Five ways to inspire creative collaboration

1. New setting, different views
Leave the everyday meeting room, and go somewhere different. Find somewhere beautiful, or at least somewhere with windows!
Use space differently. Do away with a boardroom table, and possibly with every table. Move between different spaces.
If you are operating virtually you can still change the view – ask people to start the meeting with a backdrop chosen to highlight a key opportunity; or ask everyone to wear themed clothing; if you have budget and time, send them team sweatshirts.
2. Play with time
Traditional agendas tend towards rigidity. You need a clear plan but participants don’t need to know everything in advance.
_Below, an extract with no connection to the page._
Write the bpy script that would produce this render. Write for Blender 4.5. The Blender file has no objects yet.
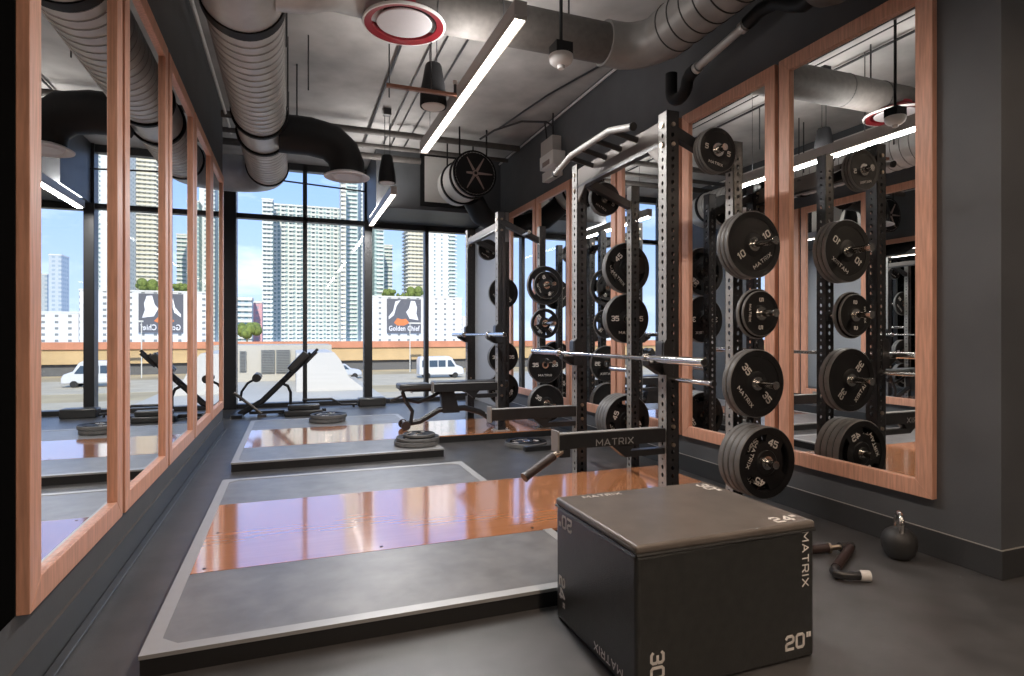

Vary your speed. Incorporate some rapid-fire questions and answers, as well as opportunities for thoughtful reflection.
3. Become more T-shaped
Invite a guest speaker with an alternate perspective to shake up the conversation.
Provide interesting pre-reading.
4. Spark imagination with your questions and approaches
Phrase your questions differently. For example, asking “what are your team’s strengths?” often prompts a laundry list of people’s ideals of strengths (eg innovative, friendly, motivated, problem-solving). Asking a more specific question can elicit more useful responses – “Compared to the last place you worked what is one way in which this organisation/team is better than the last?
Encourage out-there thinking before you narrow things down.
What would it look like if we could succeed beyond our wildest dreams?
What are the worst things that could happen?
5. Help people let their guard down
There is a time for responsible, rational decision-making but it is not at the start of a strategy session. Walk the group through an opening series of visualisation discussions without prescribed results and you may be surprised by the ideas that can bloom during open-ended discussions.
Ask people to draw an image (using no more than 3 words) of the organisation’s best future and then describe what they’ve drawn.
Use imagery or objects to prompt responses. Show a series of photos and ask “Which of these photos best reflects our organisation’s current lifecycle stage and why?”